Pourquoi le marché de l’emploi peine-t-il à valoriser les profils expérimentés ?

En France, plus on avance en âge, plus il devient difficile de rester dans l’emploi. Un paradoxe quand on sait que les seniors disposent souvent de l’expérience, des compétences et de la stabilité que recherchent les employeurs.
Des chiffres qui interrogent
- Le taux d’emploi des 55-64 ans en France est de 56 %, contre 62 % en moyenne dans l’OCDE*
- À 60 ans, seuls 35 % des Français sont encore en emploi**.
- Les demandeurs d’emploi seniors restent inscrits à France Travail 2 fois plus longtemps que les moins de 50 ans***.
*(Source : OCDE, Perspectives de l’emploi 2023, données disponibles dans la base de données de l’OCDE (Statistiques du marché du travail par tranche d’âge)).
**(Source : INSEE, Enquête emploi 2023 – Données annuelles. Cette donnée correspond à une estimation issue des courbes par âge (non publiée directement sous forme de taux par âge isolé, mais observable dans les graphiques par tranche d’âge))
***(Source : Dares – Synthèse Stat’ (2023) et données France Travail.En moyenne, les 50 ans et plus restent inscrits 15 mois, contre 7 à 8 mois pour les moins de 50 ans. Voir notamment les études Dares sur la durée d'inscription au chômage).
Trois freins majeurs
1. Les stéréotypes liés à l’âge Moins adaptables, moins à l’aise avec le numérique, trop chers… Les clichés ont la vie dure. Résultat : des profils pourtant qualifiés sont écartés, parfois dès la lecture du CV.
2. Le coût perçu de l’embauche Les rémunérations plus élevées et les craintes sur la rentabilité à court terme freinent certains employeurs. Pourtant, des dispositifs existent pour compenser ce coût.
3. Le manque de dispositifs adaptés Si les seniors ont droit aux dispositifs de reconversion classiques, peu sont spécifiquement pensés pour eux : bilan de compétences, validation des acquis, passerelles métiers restent trop génériques.
Accompagner autrement
Pour changer la donne, il ne suffit pas de prolonger l’âge légal de départ à la retraite. Il faut aussi sécuriser et valoriser les transitions professionnelles des seniors :
- Un accompagnement renforcé et individualisé (via le CEP, les Transitions Pro, ou les structures spécialisées)

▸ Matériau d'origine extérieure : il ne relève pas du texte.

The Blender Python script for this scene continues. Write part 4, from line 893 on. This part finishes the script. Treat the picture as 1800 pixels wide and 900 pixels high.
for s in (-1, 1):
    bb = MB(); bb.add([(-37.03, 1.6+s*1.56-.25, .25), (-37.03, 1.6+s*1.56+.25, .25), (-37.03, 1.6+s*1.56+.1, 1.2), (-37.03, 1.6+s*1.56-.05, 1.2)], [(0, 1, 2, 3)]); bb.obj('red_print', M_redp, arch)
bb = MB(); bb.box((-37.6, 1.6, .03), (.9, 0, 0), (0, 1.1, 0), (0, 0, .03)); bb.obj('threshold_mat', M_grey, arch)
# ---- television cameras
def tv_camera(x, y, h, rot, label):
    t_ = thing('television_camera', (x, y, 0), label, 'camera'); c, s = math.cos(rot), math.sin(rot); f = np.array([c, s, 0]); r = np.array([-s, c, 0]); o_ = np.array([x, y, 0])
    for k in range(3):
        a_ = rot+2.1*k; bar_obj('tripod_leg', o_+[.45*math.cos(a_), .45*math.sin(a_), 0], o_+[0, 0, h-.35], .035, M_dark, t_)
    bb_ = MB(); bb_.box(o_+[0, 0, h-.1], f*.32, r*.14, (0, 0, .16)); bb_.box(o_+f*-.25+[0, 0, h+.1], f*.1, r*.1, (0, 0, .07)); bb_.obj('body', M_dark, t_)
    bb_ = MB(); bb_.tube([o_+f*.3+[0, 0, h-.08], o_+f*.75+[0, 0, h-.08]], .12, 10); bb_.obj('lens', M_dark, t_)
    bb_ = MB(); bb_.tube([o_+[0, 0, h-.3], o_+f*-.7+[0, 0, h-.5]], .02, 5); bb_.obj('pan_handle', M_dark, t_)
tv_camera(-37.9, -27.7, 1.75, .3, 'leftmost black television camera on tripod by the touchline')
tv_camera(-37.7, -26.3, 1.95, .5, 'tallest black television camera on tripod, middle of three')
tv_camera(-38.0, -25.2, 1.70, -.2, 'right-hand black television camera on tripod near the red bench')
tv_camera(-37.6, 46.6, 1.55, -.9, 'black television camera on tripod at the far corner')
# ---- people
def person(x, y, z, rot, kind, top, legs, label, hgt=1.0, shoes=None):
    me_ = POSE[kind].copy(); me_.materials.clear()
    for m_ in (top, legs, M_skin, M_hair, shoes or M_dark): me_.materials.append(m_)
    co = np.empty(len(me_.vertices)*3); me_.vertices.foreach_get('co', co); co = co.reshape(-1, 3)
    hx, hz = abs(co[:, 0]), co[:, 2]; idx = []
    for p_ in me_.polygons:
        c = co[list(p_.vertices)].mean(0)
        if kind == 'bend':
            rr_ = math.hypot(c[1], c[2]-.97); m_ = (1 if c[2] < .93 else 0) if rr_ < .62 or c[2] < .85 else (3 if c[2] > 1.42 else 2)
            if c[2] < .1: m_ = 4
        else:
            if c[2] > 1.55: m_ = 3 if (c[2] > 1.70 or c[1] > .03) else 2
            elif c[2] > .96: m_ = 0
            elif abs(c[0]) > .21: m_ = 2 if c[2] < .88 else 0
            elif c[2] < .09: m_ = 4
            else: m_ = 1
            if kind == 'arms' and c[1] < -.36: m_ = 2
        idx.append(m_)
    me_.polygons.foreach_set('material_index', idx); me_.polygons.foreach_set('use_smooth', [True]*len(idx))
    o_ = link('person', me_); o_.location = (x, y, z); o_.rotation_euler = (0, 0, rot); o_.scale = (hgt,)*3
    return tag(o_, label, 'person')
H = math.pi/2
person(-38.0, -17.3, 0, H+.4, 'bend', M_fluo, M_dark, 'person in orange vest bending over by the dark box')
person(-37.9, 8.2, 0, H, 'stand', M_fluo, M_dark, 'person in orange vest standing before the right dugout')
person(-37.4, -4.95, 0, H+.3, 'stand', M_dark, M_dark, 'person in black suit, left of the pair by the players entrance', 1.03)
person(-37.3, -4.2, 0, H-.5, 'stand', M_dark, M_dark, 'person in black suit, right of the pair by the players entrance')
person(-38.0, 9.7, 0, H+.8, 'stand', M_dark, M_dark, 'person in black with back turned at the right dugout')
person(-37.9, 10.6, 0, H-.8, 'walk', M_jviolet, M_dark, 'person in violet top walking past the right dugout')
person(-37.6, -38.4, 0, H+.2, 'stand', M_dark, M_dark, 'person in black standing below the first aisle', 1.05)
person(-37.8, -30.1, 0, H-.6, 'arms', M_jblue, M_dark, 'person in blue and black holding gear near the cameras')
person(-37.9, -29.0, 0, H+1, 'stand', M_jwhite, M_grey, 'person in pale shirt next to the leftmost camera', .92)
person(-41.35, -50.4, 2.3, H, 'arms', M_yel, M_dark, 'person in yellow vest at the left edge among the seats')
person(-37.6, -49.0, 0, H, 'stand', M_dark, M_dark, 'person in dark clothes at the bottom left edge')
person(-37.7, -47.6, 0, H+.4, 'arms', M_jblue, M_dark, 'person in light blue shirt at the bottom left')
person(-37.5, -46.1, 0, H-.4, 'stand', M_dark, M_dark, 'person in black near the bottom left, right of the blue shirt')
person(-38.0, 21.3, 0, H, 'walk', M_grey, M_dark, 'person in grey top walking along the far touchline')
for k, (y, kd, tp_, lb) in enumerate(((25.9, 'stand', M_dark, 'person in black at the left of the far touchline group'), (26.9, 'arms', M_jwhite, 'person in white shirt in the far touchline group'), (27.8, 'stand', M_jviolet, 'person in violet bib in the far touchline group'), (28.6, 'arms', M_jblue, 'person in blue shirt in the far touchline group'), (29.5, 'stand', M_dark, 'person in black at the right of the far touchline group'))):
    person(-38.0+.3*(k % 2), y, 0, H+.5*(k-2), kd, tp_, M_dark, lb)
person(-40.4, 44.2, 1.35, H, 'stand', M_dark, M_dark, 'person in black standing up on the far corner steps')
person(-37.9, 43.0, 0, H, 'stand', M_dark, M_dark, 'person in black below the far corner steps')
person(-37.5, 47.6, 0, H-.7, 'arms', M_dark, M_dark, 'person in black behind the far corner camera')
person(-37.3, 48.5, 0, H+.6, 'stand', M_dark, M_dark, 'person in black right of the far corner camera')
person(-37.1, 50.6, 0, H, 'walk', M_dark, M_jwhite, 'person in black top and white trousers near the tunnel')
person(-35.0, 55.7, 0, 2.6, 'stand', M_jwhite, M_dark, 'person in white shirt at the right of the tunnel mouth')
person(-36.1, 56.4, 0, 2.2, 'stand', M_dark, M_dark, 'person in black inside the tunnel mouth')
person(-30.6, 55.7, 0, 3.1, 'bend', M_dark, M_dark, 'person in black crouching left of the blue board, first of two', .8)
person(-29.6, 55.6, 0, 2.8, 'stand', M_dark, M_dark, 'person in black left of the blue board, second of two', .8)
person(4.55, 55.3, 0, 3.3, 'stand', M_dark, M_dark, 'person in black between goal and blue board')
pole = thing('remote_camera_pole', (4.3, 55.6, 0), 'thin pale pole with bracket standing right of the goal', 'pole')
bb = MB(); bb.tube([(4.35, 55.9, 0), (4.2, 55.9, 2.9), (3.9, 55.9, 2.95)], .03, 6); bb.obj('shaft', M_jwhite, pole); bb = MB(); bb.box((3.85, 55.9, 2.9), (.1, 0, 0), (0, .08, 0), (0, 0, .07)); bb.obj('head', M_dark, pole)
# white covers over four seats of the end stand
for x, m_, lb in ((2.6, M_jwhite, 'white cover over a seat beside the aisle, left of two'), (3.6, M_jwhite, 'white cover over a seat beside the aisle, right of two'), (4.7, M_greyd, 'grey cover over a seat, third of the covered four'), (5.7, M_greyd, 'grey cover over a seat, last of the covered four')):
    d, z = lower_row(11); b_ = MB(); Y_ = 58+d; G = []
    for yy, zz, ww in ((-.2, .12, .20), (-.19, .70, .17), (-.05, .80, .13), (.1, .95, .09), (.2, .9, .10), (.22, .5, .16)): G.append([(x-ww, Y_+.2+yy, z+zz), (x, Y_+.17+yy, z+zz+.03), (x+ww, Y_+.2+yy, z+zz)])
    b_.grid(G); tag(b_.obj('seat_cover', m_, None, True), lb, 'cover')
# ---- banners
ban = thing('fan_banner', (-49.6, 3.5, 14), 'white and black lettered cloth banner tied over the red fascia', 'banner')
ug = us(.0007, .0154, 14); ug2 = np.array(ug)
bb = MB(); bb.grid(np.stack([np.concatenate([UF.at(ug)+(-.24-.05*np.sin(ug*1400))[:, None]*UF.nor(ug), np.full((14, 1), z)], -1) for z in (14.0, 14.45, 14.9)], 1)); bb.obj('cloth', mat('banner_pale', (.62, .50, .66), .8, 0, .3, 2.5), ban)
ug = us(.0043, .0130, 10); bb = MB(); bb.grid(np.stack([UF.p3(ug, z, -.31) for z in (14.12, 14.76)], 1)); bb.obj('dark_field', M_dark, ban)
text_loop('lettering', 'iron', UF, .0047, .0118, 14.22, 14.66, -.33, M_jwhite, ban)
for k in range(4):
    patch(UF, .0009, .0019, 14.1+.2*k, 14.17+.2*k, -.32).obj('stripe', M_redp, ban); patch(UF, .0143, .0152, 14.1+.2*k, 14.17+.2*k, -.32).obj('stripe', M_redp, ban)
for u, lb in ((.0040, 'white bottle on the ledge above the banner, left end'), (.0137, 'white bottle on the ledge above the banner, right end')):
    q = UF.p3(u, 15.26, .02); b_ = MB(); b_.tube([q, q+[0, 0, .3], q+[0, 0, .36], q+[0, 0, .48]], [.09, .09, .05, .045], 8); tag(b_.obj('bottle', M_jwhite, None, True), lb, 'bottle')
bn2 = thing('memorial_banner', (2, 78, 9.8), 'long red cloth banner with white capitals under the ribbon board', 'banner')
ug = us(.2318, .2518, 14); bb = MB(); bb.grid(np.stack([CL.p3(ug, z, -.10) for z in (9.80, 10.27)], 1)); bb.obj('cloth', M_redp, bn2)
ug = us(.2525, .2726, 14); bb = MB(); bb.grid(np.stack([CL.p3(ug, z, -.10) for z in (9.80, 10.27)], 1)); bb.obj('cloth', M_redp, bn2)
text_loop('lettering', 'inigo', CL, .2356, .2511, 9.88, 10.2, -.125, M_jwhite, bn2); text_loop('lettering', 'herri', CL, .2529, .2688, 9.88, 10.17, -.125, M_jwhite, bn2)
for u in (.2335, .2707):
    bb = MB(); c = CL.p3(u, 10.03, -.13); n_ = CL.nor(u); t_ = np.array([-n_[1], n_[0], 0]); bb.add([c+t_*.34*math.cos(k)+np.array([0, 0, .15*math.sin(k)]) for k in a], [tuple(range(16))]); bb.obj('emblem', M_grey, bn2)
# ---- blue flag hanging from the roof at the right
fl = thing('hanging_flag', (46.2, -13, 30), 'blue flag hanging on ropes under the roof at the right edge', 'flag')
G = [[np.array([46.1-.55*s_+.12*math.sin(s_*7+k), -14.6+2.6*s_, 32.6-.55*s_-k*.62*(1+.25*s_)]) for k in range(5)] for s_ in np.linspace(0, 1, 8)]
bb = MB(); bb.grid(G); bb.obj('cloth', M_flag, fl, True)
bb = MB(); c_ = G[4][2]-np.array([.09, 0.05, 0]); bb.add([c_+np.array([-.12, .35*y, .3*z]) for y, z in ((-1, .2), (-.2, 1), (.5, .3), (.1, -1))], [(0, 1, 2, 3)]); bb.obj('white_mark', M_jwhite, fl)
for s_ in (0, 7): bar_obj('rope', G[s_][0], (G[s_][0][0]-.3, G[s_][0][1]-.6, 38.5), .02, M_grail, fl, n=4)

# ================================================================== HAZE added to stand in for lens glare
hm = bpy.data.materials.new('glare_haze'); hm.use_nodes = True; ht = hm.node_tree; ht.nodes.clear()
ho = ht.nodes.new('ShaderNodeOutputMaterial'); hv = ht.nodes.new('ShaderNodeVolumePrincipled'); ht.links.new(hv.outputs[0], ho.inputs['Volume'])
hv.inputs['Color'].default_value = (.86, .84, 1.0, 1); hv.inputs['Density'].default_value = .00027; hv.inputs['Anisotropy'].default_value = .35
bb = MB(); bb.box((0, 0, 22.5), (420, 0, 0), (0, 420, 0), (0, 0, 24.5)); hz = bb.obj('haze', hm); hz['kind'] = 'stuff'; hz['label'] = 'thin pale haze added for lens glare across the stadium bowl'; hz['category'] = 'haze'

- Une meilleure articulation entre les entreprises et les dispositifs publics pour construire des parcours adaptés
- Des actions de sensibilisation auprès des recruteurs pour déconstruire les stéréotypes
Et ailleurs en Europe ? Des approches plus inclusives de l’emploi des seniors
La France affiche un des taux d’emploi des seniors les plus bas d’Europe de l’Ouest. Pourtant, certaines de nos voisines ont su mettre en place des politiques plus efficaces. Quelques exemples inspirants :
🇸🇪 Suède : un marché du travail inclusif par nature Avec un taux d’emploi des 55-64 ans supérieur à 77 %, la Suède combine politique de l’emploi active et conditions de travail favorables. Flexibilité, formation continue, aménagement du temps de travail pour les seniors : tout est fait pour permettre de prolonger les carrières sans les subir.
🇩🇪 Allemagne : valoriser l’expérience, y compris en reconversion L’Allemagne propose des aides spécifiques à l’embauche des seniors (réduction des charges, accompagnement) et un effort massif sur la formation tout au long de la vie, y compris pour les publics les plus âgés. Les seniors sont vus comme une force d’appui dans la transmission et la résolution de pénuries de main-d’œuvre.
🇳🇱 Pays-Bas : retraite flexible et emploi à temps partiel Les seniors bénéficient de la possibilité de partir en retraite progressive, avec des temps partiels aménagés. Résultat : ils restent plus longtemps en emploi, dans de bonnes conditions.
✅ Et si l’expérience devenait un levier ?
Les seniors représentent un réservoir de compétences stratégiques, particulièrement utile dans les métiers en tension, les fonctions d’encadrement, ou la transmission des savoirs. À condition d’activer les bons leviers de reconnaissance et d’adaptation.
Miser sur l’employabilité des seniors ne passe pas uniquement par le report de l’âge légal de départ. Cela suppose de repenser les conditions de travail, l’accès à la formation, et les représentations sociales.
Il est possible de faire autrement, à condition d’en faire une priorité partagée entre pouvoirs publics, entreprises et accompagnateurs de parcours.